Note that the returned string would not contain leading zeros (judging by the first example, that matches the behavior you need).

Alternatively, the same string can be obtained by using Integer.toString(i,2) which expects an integer number and a radix.

That's how such string can be converted to a boolean array:

public static boolean[] toBooleanArray(int num) {

    String binaryStr = Integer.toBinaryString(num);
    boolean[] res = new boolean[binaryStr.length()];
    
    for (int i = 0; i < res.length; i++)
        res[i] = binaryStr.charAt(i) == '1';
    
    return res;
}

Or if you're OK with an array of wrapper type Boolean[], it can be generated in a single statement using Stream API (since input is an integer array would contain at most 31 element, so it would not a lot of difference this array is needed only for one use and method is not intended to be used very frequently):

public static Boolean[] toBooleanArray(int num) {

    return Integer.toBinaryString(num).chars()
        .map(Character::getNumericValue)
        .mapToObj(i -> i == 1)
        .toArray(Boolean[]::new); // or toList() to obtain the result as list
}

main()

public static void main(String[] args) {
    System.out.println(Arrays.toString(toBooleanArray(9)));
    System.out.println(Arrays.toString(toBooleanArray(12)));
    System.out.println(Arrays.toString(toBooleanArray(15)));
}

Output:

[true, false, false, true] // 9  - 1001
[true, true, false, false] // 12 - 1100
[true, true, true, true]   // 15 - 1111

Answer 2

What is "some sort of byte"? If you want binary, I got this off of the web:

import java.util.*;
import java.math.*;
class GFG {

    public static BigInteger binaryConv(BigInteger n)
    {
        if (n.compareTo(BigInteger.valueOf(1)) == 0) {

            return BigInteger.valueOf(1);
        }
        return ((binaryConv(n.divide(BigInteger.valueOf(2))).multiply(BigInteger.valueOf(10))).add(n.mod(BigInteger.valueOf(2))));
    }
    public static void main(String[] args)
    {
        BigInteger N = new BigInteger("9876543210987543210");
        System.out.println(binaryConv(N));
    }
}

Output:

1000100100010000100001111011100011100011101101010101101010101010

If this doesn't help, I feel you need to restate your question.

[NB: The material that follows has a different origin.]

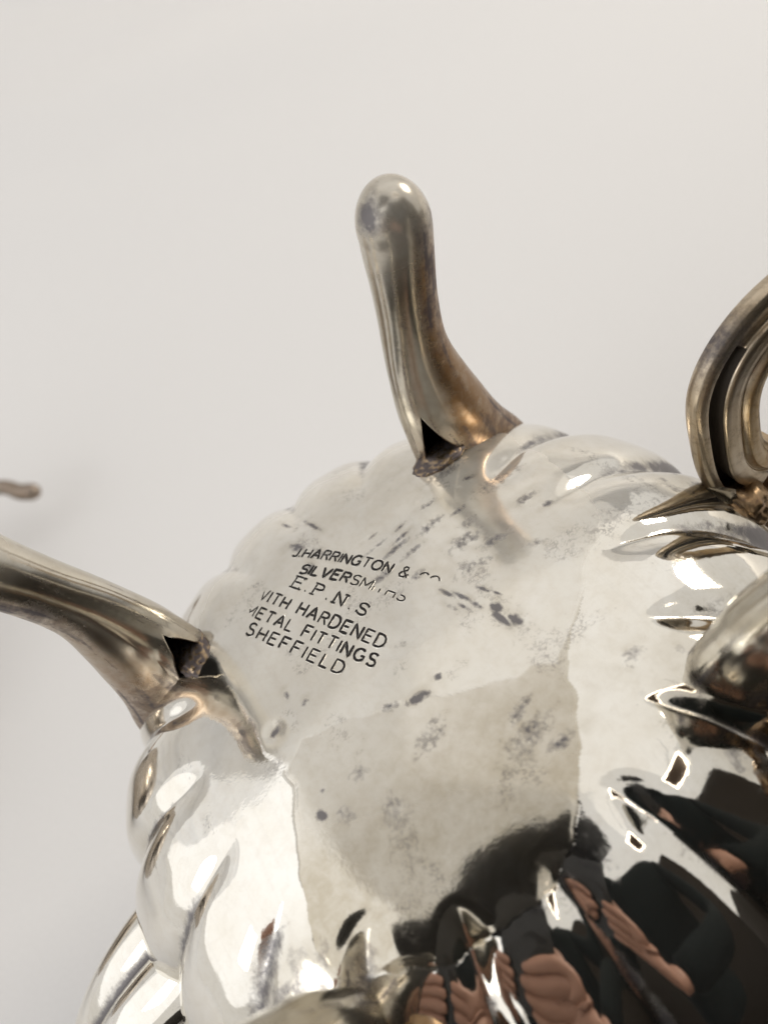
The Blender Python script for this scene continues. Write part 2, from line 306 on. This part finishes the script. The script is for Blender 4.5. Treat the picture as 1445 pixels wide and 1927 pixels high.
def stamp(text, a, b, cap, wd, gap, serif=False, keep=None, lean=0.0, bend=0.0):
    """a, b: baseline ends in mm on the base; keep(ch_index, x, y) -> ink strength"""
    bm = bmesh.new(); bu = bmesh.new(); a = Vector(a); b = Vector(b); dr = (b - a); Lg = dr.length; dr.normalize(); up = Vector((-dr.y, dr.x))
    adv = []; x = 0
    for ch in text: adv.append(x); x += width(ch) + gap
    tot = x - gap; sx = Lg / tot
    def place(u, v):
        q = a + dr * u + up * (v + bend * 4 * (u / Lg) * (1 - u / Lg)) + dr * lean * v
        return q
    for i, ch in enumerate(text):
        if ch == ' ': continue
        strokes = [list(s) for s in F[ch]]
        if serif and ch != '.':
            ends = [s[0] for s in F[ch]] + [s[-1] for s in F[ch]]
            for e in ends:
                if ch in 'S' or (ch == 'P' and e[1] not in (0, 1)): continue
                if e[1] in (0, 1): strokes.append([(e[0] - .14, e[1]), (e[0] + .14, e[1])])
                else: strokes.append([(e[0], e[1] - .09), (e[0], e[1] + .09)])
            if ch == 'S': strokes += [[(.5, .78), (.5, 1.0)], [(0, .02), (0, .26)]]
            if ch == 'E': strokes += [[(.5, 0), (.5, .16)], [(.5, .84), (.5, 1)], [(-.12, 0), (0, 0)], [(-.12, 1), (0, 1)]]
            if ch == 'P': strokes += [[(-.12, 1), (0, 1)]]
        jr = random.uniform(-.05, .05); jw = random.uniform(.85, 1.15)
        for s in strokes:
            pts = []
            for p0, p1 in zip(s[:-1], s[1:]):
                n = max(2, int(math.hypot(p1[0] - p0[0], p1[1] - p0[1]) * 7))
                for k in range(n): pts.append((p0[0] + (p1[0] - p0[0]) * k / n, p0[1] + (p1[1] - p0[1]) * k / n))
            pts.append(s[-1])
            P2 = [place((adv[i] + px_) * sx, py_ * cap * (1 + jr)) for px_, py_ in pts]
            prev = None; pb = None
            for k, q in enumerate(P2):
                t = (P2[min(k + 1, len(P2) - 1)] - P2[max(k - 1, 0)]); t.normalize(); nn = Vector((-t.y, t.x))
                st = keep(i, (adv[i] + pts[k][0]) / tot, pts[k][1]) if keep else 1.0
                st *= 1.15 + .5 * noise.noise(Vector((q.x * 1.3, q.y * 1.3, i)))
                w = wd * jw * (max(st, 0) ** .7) * .5
                if st < .12: prev = None; pb = None; continue
                if k in (0, len(P2) - 1): w *= .75
                vs = []
                for sg in (1, -1):
                    c_ = q + nn * w * sg; vs.append(bm.verts.new((c_.x / 1000, c_.y / 1000, base_z(c_.x / 1000, c_.y / 1000) + ROUGHZ(c_.x, c_.y) + .00006)))
                if prev: bm.faces.new((prev[0], prev[1], vs[1], vs[0]))
                prev = vs
                cs = []
                for sg in (1, -1):
                    for dw, dz in ((.17, -.00002), (.05, .000055), (.0, .00003)):
                        c_ = q + nn * (w + dw) * sg; cs.append(bu.verts.new((c_.x / 1000, c_.y / 1000, base_z(c_.x / 1000, c_.y / 1000) + ROUGHZ(c_.x, c_.y) + dz + .00001)))
                if pb:
                    for e_ in (0, 1, 3, 4): bu.faces.new((pb[e_], pb[e_ + 1], cs[e_ + 1], cs[e_]))
                pb = cs
    bmesh.ops.recalc_face_normals(bm, faces=bm.faces)
    for f in bm.faces:
        if f.normal.z < 0: f.normal_flip()
    me = bpy.data.meshes.new('stamped_line'); bm.to_mesh(me); bm.free()
    bmesh.ops.recalc_face_normals(bu, faces=bu.faces); mb = bpy.data.meshes.new('raised_edge'); bu.to_mesh(mb); bu.free(); nb = len(mb.vertices)
    attr(mb, 'film', np.full(nb, .9)); attr(mb, 'tarnish', np.full(nb, .05)); attr(mb, 'brown', np.full(nb, .12)); return me, mb
def ROUGHZ(x, y):
    BZ = .00006
    x_ = np.array([x]); y_ = np.array([y]); d1 = np.hypot(x_ + 25.2, y_ - 4.1); r = math.hypot(x, y) / 1000
    return float((-.00020 * np.exp(-(d1 / 1.9) ** 2) + .00022 * (vnoise(x_, y_, .09, 3) - .5) * (1 - sm(np.array([r]), .03, .045)))[0]) + BZ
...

P.S. Java doesn't have pointers. Theoretically, you could make one, but don't; they're not there for a reason.

Answer 3

You can try using BitSet:

BitSet bitSet = BitSet.valueOf(new long[] { 12});

The order is the opposite of what your example provided though - index 0 is the smallest value. For instance, using 12, the BitSet has a string representation of {2, 3}, which means bits 2 and 3 are set, and when using 15, it's {0, 1, 2, 3}.